We all know how this story ends. He hadn't solved his command issues. Not even close. There is no need for me to explain the irreversible harm Liriano caused to my ERA and WHIP in the weeks I played him. My desire to gain an edge had caused me to stray from months of research to pay too much attention to a small sample size and some glowing reports. I had moved a SP who was outside of my top 80 SP into my top 50 SP. This was a huge disaster. I had some bad luck elsewhere on my roster, so fortunately Liriano wasn't the sole reason for my NFBC failure, but he certainly did not help.

2012 was a great year for me. I won every other league I was in except for my NFBC league. This includes both of my dynasty leagues and 4 single-season leagues. However, the biggest lesson I learned was from this Liriano situation. I'm naturally a very skeptical person and I went against that. The fact that players are facing inferior competition at times along with the small sample size of the spring training schedule has made me reinforce my approach and belief that it's important not to throw away a lot of hard work and analysis because of one month of statistics. Sometimes all the edge you need is to stick with your guns and approach things with your normal evaluation process. If I had done that I can't help but to think that things would have been different. After all, my normal process had been what made me value Jon Niese as one of the biggest sleepers in my 2012 drafts. I ended up picking him in the 18th round of that NFBC draft and owning him in a few other leagues as well. The decision to value him more than the majority of my fellow GM's had nothing to do with his spring statistics.

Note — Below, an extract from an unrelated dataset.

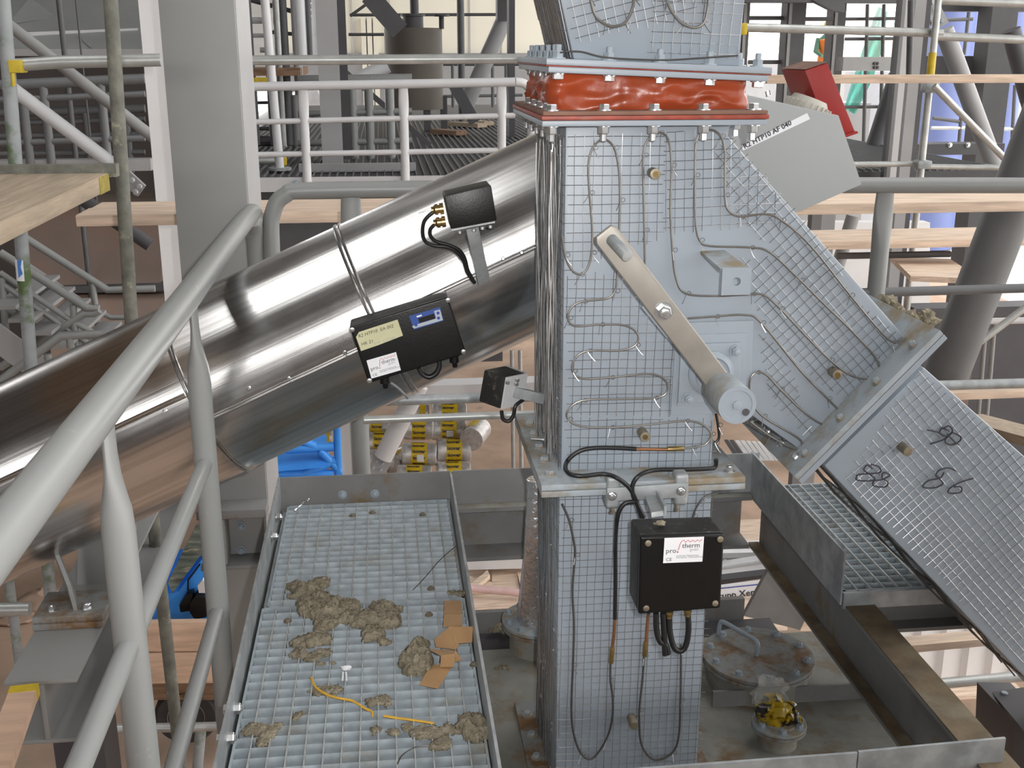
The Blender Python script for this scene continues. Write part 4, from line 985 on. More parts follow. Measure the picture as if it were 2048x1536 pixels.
PB = thing('sensor_box', 'small dusty black box on a horizontal arm, above the insulation rolls', 'sensor box', PY(1005, 780, 2.3))
yp = 2.30
c = [PY(968, 739, yp), PY(1009, 755, yp - 0.04), PY(999, 818, yp - 0.04), PY(957, 803, yp)]
rd = PY(1053, 746, yp + 0.0) - PY(1009, 755, yp - 0.04)
MB().prism(c, rd * 0.96).done('case', M_BLACKDUSTY, PB, bevel=0.004)
MB().prism([c[1] + rd * 0.98, c[1] + rd * 0.98 + (c[0] - c[1]), c[2] + rd * 0.98 + (c[0] - c[1]), c[2] + rd * 0.98], rd * 0.03).done('back_plate', M_GALV, PB)
sd = MB().prism([c[1] + (rd * 0.05) + (c[1] - c[0]).normalized() * 0.0, c[1] + rd, c[2] + rd, c[2] + rd * 0.05], (c[1] - c[0]).normalized() * 0.004).done('side_plate', M_STEEL_LIGHT, PB)
for q in ((1014, 765), (1032, 768), (1034, 760)): MB().rev(PY(*q, yp - 0.045), V(0.5, -1, 0), [(0, 0.004), (0.005, 0.004)], 8).done('screw', M_NUT, PB)
MB().bar(PY(1026, 783, yp - 0.02), V(XL - 0.004, yp + 0.01, PY(1084, 803, yp).z), 0.02, 0.022).done('arm', M_GALV, PB, bevel=0.002)
MB().tube(spline([PY(1003, 822, yp - 0.02), PY(1006, 838, yp - 0.02), PY(1018, 842, yp - 0.02), PY(1027, 830, yp - 0.02), PY(1031, 812, yp - 0.02), PY(1046, 800, yp - 0.01)], 6), 0.0042, 10).done('cable_loop', M_RUBBER, PB)

# ------------------------------------------------------------------ drive cover and red hood behind the duct
yg = 2.62
GC = thing('drive_guard', 'pale grey angular sheet cover with a handwritten tape strip, behind the duct', 'cover', PY(1600, 330, yg))
gp = [PY(x, y, yg) for x, y in ((1420, 175), (1482, 187), (1678, 231), (1724, 369), (1598, 424), (1480, 460))]
MB().prism(gp, V(0, 0.10, 0)).done('shell', M_PALEGREY, GC, bevel=0.003)
MB().obox(PY(1440, 330, YK), V(0.05, 0, 0), V(0, 0.15, 0), V(0, 0, 0.03)).done('mounting_bracket', M_DUCT, GC)
ts = MB().prism([PY(x, y, yg) for x, y in ((1483, 292), (1486, 301), (1620, 238), (1614, 226))], FN * 0.0008).done('tape_strip', M_WHITE, GC)
ua = PY(1616, 232, yg) - PY(1486, 299, yg)
text(ts, 'R2 HTP10 AF 040', 0.0165, PY(1489, 298, yg - 0.0015), ua, FN, M_INK, 'handwriting', bold=0.0004, sx=1.02)
RH = thing('motor_hood', 'bright red box-shaped rain hood over the drive motor, dusty on top', 'hood', PY(1640, 200, 2.72))
rp = [PY(x, y, 2.73) for x, y in ((1610, 141), (1655, 126), (1712, 268), (1664, 284))]
MB().prism(rp, V(0, 0.17, 0)).done('hood', M_REDPAINT, RH, bevel=0.002)
MB().prism([rp[0] + V(0, 0.002, 0.0015), rp[1] + V(0, 0.002, 0.0015), rp[1] + V(0, 0.002, 0.003), rp[0] + V(0, 0.002, 0.003)], V(0, 0.166, 0)).done('dust_layer', M_DUSTYRED, RH)
MB().prism([PY(x, y, 2.725) for x, y in ((1690, 269), (1714, 262), (1717, 266), (1692, 275))], V(0, 0.17, 0)).done('hood_lip', M_REDPAINT, RH)
MC = thing('drive_motor', 'cream finned drive motor between the pale cover and the red hood', 'motor', PY(1590, 215, 2.8))
m0, m1 = PY(1575, 240, 2.82), PY(1640, 210, 2.82)
ax_ = V(0.25, -0.35, 0.9)
MB().rev(PY(1585, 290, 2.772), V(0.35, 0, 0.9), [(0, 0.055), (0.10, 0.055), (0.118, 0.048)], 32).done('housing', M_MOTOR, MC)
b = MB(); base = PY(1585, 290, 2.772); dd, s1_, u1_ = frame(V(0.35, 0, 0.9))
for i in range(26):
    a = 2 * math.pi * i / 26; rr = s1_ * math.cos(a) + u1_ * math.sin(a); tt = dd.cross(rr)
    b.obox(base + rr * 0.053 - tt * 0.0015, rr * 0.009, tt * 0.003, dd * 0.105)
stuff(b.done('cooling_fin', M_MOTOR, MC))
bolt(MC, PY(1537, 192, 2.75), (-0.3, 0, 1), 0.006, 0.012, 0, M_NUT)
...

Well, it's about that time again. Soon the games are going to begin and statistics will be recorded. I encourage you to exercise caution. Over the course of the next 6 weeks or so you are going to be shown many mirages of improvement or regression. I encourage you to stick to your recent player projections and, for the most part, with your rankings. Don't get me wrong, there will be players that should appropriately be moved up or down your rankings. Some players will emerge as the winner of a closer competition, an injury risk, or the beneficiary of an improved lineup spot. These are the things to take notice of and make adjustments for, among a few others. Be confident and good luck.